The Mohawk Council of Kahnawake has warned the federal and Quebec governments it is asserting its sovereignty over the community’s territory, taking control of highways, railways and waterways, and declaring the community a duty-free zone.

The move was prompted by Quebec’s recent changes to its tobaccco-tax laws and has been described as a unilateral declaration of sovereignty. Highways and other routes that crisscross Mohawk land will remain open, the Mohawk Council said, but governments will be taxed for their use.

“We will begin our jurisdictional control over economic-development matters with attention concentrated on third-party interests in land being nationalized or taxed,” said the Mohawk Council.

“We will also initiate user fees on our highways, waterways, railways and on utilities. We will plan a tax protest starting in Kahnawake. As part of our economic development, we will establish a duty-free zone for the territory of Kahnawake.”

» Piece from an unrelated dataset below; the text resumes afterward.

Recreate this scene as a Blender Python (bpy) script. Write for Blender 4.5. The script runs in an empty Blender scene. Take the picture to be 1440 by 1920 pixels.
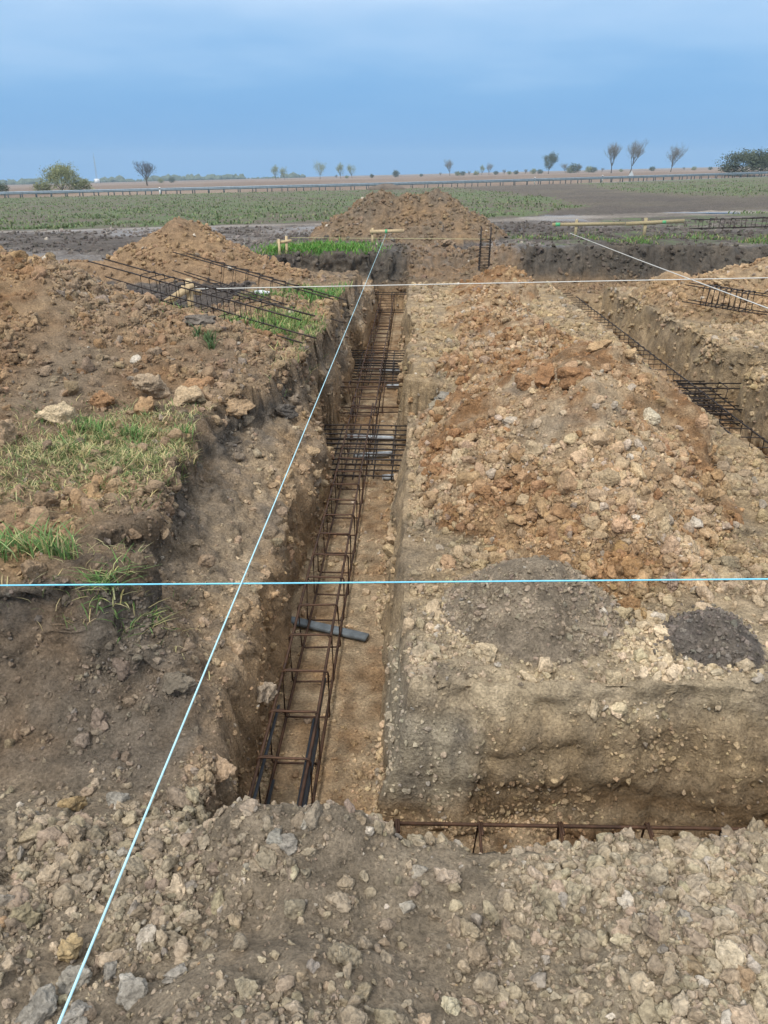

The council called the Quebec government’s tax changes an attack on Aboriginal rights, a charge that was later backed up by other First Nations leaders. Quebec decided recently to start collecting tobacco taxes through manufacturers, rather than retailers. Merchants would be reimbursed later for taxes they paid on cigarettes sold to Native people.The government accused some Mohawk cigarette dealers of not charging taxes to non-Natives.

The Mohawk Council said Quebec and Ottawa haven’t cooperated with its attempts to resolve tax and other issues.

“The attempts to limit and control our rights to the point of their extinction is tantamount to absolute assimilation and political genocide.”

Mohawk Grand Chief Joe Norton also blamed successive governments for the “deterioration and erosion” of Mohawk land and rights, and using Mohawks as a “political football.”

“Mr. Jean Charest and his jackals took great delight in making the Quebec governmentsquirm at our expense (on the tax issue),” Norton said.